Es war ein Höhepunkt dieses Abends: In der Kunst- und Museumsnacht zeigte Alice Musiol in der Galerie von Jürgen Grölle eine Folge von Dias, begleitet von Klaviermusik von Chopin. Im Wechsel mit getippten Kapitelüberschriften waren in chronologischer Reihung Fotografien aus ihrer Vita zu sehen, zur Geburt 1971 in Kattowitz und der Übersiedlung der Familie in den Westen, zu den häufigen Schulwechseln und den Umwegen hin zum Studium an der Düsseldorfer Kunstakademie, welches sie in der Klasse von A.R. Penck abgeschlossen hat.
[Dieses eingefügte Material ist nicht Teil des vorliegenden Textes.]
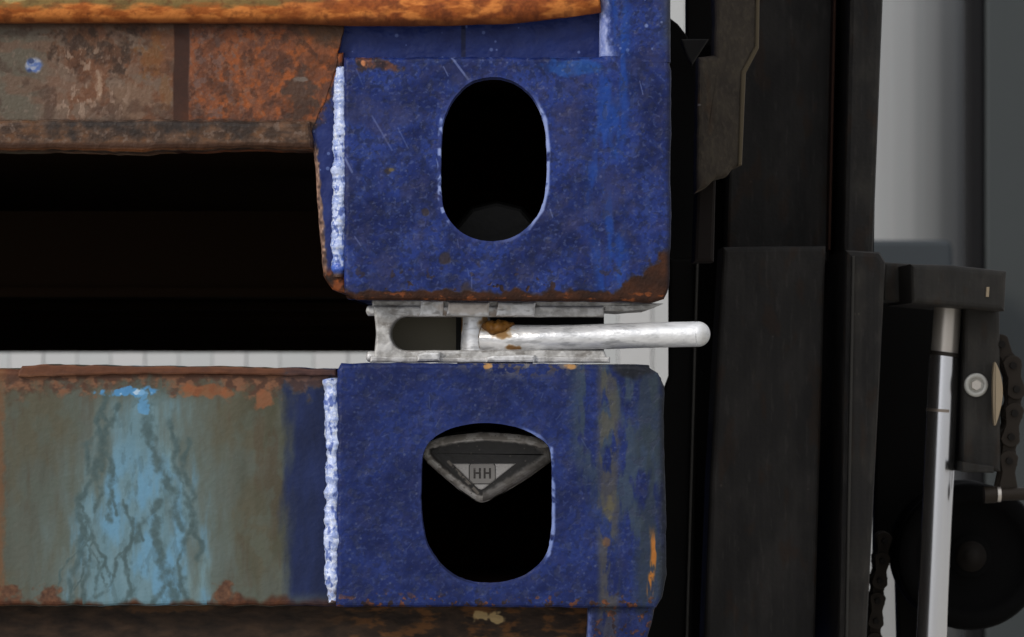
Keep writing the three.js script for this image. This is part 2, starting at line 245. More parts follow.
const sillM = surface([-160, -20, 400, 170], 2, (x, y) => {
  const n = fbm(x / 40, y / 40, 401, 4), f = fbm(x / 3, y / 3, 403, 3); let h = 0.45 + (f - 0.5) * 0.3;
  // left: grey-olive primer; middle: flaking; right of the dark run: granular orange rust
  let c = mix([106, 92, 80], [122, 98, 82], n); c = mix(c, [96, 92, 80], (1 - ss(20, 64, x + (n - 0.5) * 40)) * 0.8); c = mix(c, [118, 86, 68], ss(0.5, 0.7, fbm(x / 26, y / 12, 405, 3)) * 0.5);
  const soft = fbm(x / 17, y / 17, 411, 4), brn = ss(0.40, 0.62, soft) * ss(44, 74, x); c = mix(c, mix([104, 68, 48], [124, 80, 54], f), brn * 0.85);
  const flake = Math.max(blob(x, y, 80, 44, 30, 22, 407, 0.9), blob(x, y, 116, 54, 20, 20, 409, 1.0), blob(x, y, 132, 26, 22, 8, 410, 0.9)); c = mix(c, mix([58, 42, 32], [98, 66, 46], ss(0.35, 0.65, fbm(x / 6, y / 8, 412, 3))), flake * 0.8); h -= flake * 0.15;
  const tan = blob(x, y, 130, 100, 28, 22, 413, 0.5); c = mix(c, [124, 100, 82], tan * 0.85);
  const och = Math.max(blob(x, y, 150, 56, 13, 20, 415, 0.8), blob(x, y, 163, 92, 7, 20, 416, 0.8) * 0.7); c = mix(c, [128, 80, 38], och * 0.6);
  const wh = ss(0.56, 0.70, fbm(x / 5 + 3, y / 8, 417, 3)) * ss(46, 62, x) * (1 - ss(118, 134, x)) * Math.max(1 - ss(9, 20, Math.abs(y - 60)), 1 - ss(10, 24, Math.abs(y - 100)) ); c = mix(c, [164, 140, 122], wh * 0.7); h += wh * 0.15;
  c = mix(c, [176, 150, 128], (1 - ss(1, 4, Math.abs(x - 97.5 - (f - 0.5) * 5))) * ss(66, 76, y) * (1 - ss(94, 104, y)) * 0.7);
  if (x > 160) {
    const g = fbm(x / 4, y / 4, 421, 3), a = fbm(x / 24, y / 24, 423, 4), e = fbm(x / 9, y / 9, 424, 4);
    let o = mix([100, 62, 46], [140, 80, 48], ss(0.3, 0.7, a)); o = mix(o, [178, 90, 34], ss(0.46, 0.7, e) * 0.62 * ss(190, 260, x + (y - 60))); o = mix(o, [112, 90, 86], ss(0.5, 0.68, fbm(x / 7, y / 7, 425, 4)) * 0.65 * (1 - ss(225, 285, x)));
    o = mix(o, [70, 42, 30], ss(0.55, 0.72, fbm(x / 8, y / 8, 427, 4)) * 0.6); o = mix(o, [150, 96, 66], ss(0.58, 0.75, g) * 0.4);
    o = mix(o, [78, 58, 42], ss(284, 312, x + (fbm(x / 8, y / 8, 428, 3) - 0.5) * 34) * (1 - ss(28, 62, y + (a - 0.5) * 30)) * 0.8);
    o = mix(o, [72, 56, 48], blob(x, y, 300, 92, 17, 26, 429, 0.8) * 0.85); o = mix(o, [132, 124, 118], blob(x, y, 302, 78, 8, 3, 430, 0.8) * 0.7);
    c = mix(c, o, ss(174, 188, x)); h = lerp(h, 0.35 + g * 0.4, ss(174, 188, x));
  }
  c = mix(c, [58, 36, 26], ss(0.52, 0.72, fbm(x / 20, y / 16, 451, 4)) * 0.4); c = mix(c, [178, 152, 134], ss(0.66, 0.76, fbm(x / 5, y / 5, 453, 4)) * 0.18 * (1 - ss(250, 300, x)));
  const run = (1 - ss(6.5, 9, Math.abs(x - 178 - 2.5 * Math.sin(y / 30) + (y > 80 ? (y - 80) * -0.09 : 0)))) * (1 - ss(120, 134, y)) * lerp(1, 0.75, ss(90, 120, y)); c = mix(c, mix([62, 34, 24], [50, 28, 20], f), run * 0.95); h = lerp(h, 0.35, run);
  // bottom lip: black and brown scale
  const lip = ss(117, 122, y + (fbm(x / 10, y / 5, 431, 3) - 0.5) * 5); const lc = mix(mix([64, 48, 38], [104, 78, 60], ss(0.3, 0.75, fbm(x / 12, y / 7, 433, 4))), [122, 78, 44], ss(0.45, 0.8, fbm(x / 14, y / 7, 435, 4)) * 0.5);
  c = mix(c, mix(mix(lc, [128, 112, 102], ss(0.6, 0.75, fbm(x / 5, y / 5, 436, 3)) * 0.5), [40, 35, 33], clamp(1.25 - (y - 119 + (fbm(x / 15, y / 12, 437, 4) - 0.5) * 34) / 12) * ss(30, 60, x) * (1 - ss(250, 275, x)) * 0.85), lip);
  c = mix(c, [58, 34, 20], ss(140, 145, y) * 0.8); c = mix(c, [124, 72, 34], ss(146, 150, y) * 0.8);
  c = mix(c, [66, 42, 30], (1 - ss(22, 30, y)) * 0.6);
  // pale blue daub of paint
  const dab = blob(x, y, 31, 64, 9.5, 8.5, 441, 0.25); let dc = mix([92, 122, 190], [168, 180, 206], ss(0.4, 0.65, fbm(x / 5, y / 5, 443, 2))); dc = mix(dc, [44, 66, 120], Math.max(blob(x, y, 29, 59, 4, 3.2, 445), blob(x, y, 27, 70, 3, 3, 447)) * 0.9); c = mix(c, dc, dab * 0.9);
  c = mix(c, [40, 26, 20], 0.12);
  return { c, r: 0.34 + 0.4 * fbm(x / 9, y / 9, 454, 3), h };
}, { bump: 0.0009, spec: 0.5 });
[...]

Längst ist Alice Musiol im Kunstgeschehen angekommen. Aber die Prägungen, neuralgischen Punkte, die ihre Biographie von klein auf kennzeichnen, beschäftigen sie in ihrem Werk auch heute. Thema ihrer künstlerischen Arbeit, die keine künstlerische Gattung ausschließt und mit handwerklichem Vermögen einhergeht, ist die Suche nach Identität, die persönliche Erinnerung und die Gegenwart in der Auseinandersetzung mit den Vorstellungen von Heimat und einem Angekommen-Sein. Die Motive dazu umschreiben Behausung und Ruhestätte, betreffen auch die Kleidung, entsprechend umgesetzt mit weichen Materialien, mitunter auch in Stickereien und mit ornamentalen Verläufen. Im Zentrum der Wuppertaler Ausstellung steht ein Bett mit einem Stoffbezug in farbiger Zeichnung. Abwesenheit und Schwerelosigkeit, Genauigkeit und Intimität treffen in solche Arbeiten zusammen und tragen noch etwas Allgemeingültiges. Kunst transzendiert hier die private Existenz im tagtäglichen Leben, eingefangen zwischen Ruhe und flüchtigem Zustand.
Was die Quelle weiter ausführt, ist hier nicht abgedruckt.